If the gritty and scathing account of Princess Diana’s death given here is not enough to get you all riled up, there is another surprise waiting for you: Henry Paul was nothing like how he was portrayed by the media. Princess Diana was perhaps the only member of British royalty for whom I had utmost respect because she dared to get out of her conventional mould and do something no other British princess would even dream of doing.

There are many other such mysteries included in this ebook, most of them chilling and none of them ‘cozy. Pope John Paul I’s death is probably the most mysterious of them all. The death of the US politician Ron Brown is probably the least sensational of the five stories, but that is not the author’s fault and I believe it all comes down to one’s personal taste.

I found the assassination of Rwandan President Habyarimana to be the most unique of the five events because his death was not that much of a surprise given the internal political turmoil of Rwanda (further incensed by the racist polices of the President himself) yet nobody did anything to prevent it because no one had one concrete evidence about the would-be killer ("We knew that Habyarimana was going to be killed. We did not know the identity of the person who was going to kill him, but we were familiar with the planning of his death."). Kudos to Mr. Comerford for trying to answer the mystery behind his death with as much honesty as possible.

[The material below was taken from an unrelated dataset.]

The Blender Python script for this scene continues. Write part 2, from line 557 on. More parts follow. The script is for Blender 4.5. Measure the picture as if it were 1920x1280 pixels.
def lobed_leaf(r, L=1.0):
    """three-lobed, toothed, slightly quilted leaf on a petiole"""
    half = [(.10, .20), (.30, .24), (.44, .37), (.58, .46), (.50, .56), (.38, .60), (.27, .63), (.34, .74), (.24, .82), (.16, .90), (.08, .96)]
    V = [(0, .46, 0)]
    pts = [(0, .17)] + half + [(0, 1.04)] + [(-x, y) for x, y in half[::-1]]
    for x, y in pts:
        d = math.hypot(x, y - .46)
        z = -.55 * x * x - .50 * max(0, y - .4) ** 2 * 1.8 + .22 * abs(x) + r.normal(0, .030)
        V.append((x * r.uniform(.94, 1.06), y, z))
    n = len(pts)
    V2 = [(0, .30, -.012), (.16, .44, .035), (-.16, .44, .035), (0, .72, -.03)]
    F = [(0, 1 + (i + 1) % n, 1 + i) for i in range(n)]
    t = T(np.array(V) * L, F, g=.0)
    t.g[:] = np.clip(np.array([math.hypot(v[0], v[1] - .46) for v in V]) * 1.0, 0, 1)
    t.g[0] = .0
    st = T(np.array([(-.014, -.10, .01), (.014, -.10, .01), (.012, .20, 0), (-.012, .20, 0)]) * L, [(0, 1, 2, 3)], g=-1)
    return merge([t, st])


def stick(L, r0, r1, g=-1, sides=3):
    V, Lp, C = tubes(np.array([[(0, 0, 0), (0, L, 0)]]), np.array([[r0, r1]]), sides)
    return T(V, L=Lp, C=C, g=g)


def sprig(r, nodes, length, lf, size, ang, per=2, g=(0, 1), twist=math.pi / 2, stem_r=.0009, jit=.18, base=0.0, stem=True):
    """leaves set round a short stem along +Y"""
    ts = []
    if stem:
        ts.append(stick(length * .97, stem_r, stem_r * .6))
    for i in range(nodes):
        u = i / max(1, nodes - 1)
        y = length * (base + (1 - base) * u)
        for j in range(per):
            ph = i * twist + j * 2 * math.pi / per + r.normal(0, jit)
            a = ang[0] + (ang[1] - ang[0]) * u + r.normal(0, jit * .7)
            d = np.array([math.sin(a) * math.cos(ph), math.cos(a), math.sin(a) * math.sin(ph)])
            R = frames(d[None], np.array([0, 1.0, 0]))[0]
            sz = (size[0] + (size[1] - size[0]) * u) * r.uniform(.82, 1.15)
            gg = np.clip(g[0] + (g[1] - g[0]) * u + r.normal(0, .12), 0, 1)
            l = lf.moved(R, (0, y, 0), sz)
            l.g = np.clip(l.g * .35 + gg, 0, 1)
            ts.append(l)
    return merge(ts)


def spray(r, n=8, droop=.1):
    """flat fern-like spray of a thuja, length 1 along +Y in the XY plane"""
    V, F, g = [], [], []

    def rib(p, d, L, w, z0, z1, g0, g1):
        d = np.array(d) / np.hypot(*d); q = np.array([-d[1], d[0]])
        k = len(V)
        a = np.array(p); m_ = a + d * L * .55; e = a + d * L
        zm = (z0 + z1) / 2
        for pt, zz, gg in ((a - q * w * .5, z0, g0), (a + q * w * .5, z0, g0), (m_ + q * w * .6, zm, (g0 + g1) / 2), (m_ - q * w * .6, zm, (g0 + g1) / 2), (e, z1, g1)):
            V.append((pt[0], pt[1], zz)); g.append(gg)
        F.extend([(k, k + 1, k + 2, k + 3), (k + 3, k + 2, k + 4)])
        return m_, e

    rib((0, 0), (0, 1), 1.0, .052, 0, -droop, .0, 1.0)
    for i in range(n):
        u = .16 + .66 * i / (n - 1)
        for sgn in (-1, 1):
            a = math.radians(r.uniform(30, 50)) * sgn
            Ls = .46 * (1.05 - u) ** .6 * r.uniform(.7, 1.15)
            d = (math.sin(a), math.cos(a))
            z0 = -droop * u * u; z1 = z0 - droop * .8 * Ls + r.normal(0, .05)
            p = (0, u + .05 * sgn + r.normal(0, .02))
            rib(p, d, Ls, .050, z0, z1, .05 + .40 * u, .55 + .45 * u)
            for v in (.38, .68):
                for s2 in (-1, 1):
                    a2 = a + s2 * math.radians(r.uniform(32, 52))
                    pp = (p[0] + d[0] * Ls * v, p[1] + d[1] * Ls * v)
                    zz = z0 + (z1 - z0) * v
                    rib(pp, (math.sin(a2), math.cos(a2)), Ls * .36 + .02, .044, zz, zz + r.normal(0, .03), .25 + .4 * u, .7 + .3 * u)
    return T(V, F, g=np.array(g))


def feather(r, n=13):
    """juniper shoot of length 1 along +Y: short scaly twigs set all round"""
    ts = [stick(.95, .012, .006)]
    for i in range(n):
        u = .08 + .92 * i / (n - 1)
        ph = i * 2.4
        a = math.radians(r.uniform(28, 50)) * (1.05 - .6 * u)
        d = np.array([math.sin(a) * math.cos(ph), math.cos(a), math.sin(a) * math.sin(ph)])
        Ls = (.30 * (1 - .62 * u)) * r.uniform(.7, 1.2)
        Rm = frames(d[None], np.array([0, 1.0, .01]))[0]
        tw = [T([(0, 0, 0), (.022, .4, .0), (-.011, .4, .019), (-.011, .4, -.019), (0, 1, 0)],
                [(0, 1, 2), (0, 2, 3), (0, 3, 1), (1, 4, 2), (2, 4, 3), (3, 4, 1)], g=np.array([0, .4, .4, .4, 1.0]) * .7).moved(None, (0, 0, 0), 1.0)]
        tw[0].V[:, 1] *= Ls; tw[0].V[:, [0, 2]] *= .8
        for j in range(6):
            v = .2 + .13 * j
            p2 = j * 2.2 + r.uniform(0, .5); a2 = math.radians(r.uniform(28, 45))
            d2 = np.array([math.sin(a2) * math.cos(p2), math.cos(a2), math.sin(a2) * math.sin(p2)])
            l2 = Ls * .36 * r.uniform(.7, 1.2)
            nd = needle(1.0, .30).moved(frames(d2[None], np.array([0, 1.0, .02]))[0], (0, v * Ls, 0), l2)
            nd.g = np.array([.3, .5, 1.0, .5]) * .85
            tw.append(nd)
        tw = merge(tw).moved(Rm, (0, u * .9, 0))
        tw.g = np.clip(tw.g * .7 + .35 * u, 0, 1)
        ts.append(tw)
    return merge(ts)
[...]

I commend the author for his hard work, dedication and well, boldness, in daring to go above and beyond what is expected from a typical journalist. Please don’t skim this ebook; I suggest you read each and every page of it; it is THAT important. The ebook reads like a true crime novel that is a thriller at the same time and is bound to keep you on the edge of your seat.

In conclusion, I believe that Mr. Comerford should be lauded for his efforts. The extraordinary and rare photographs included in this ebook are alone worth the price tag. A very interesting and compelling work, it could be alternately titled ‘World’s Top 5 Dangerous, Buried Secrets’. I sincerely hope in the near future this ebook gets the fame it clearly deserves.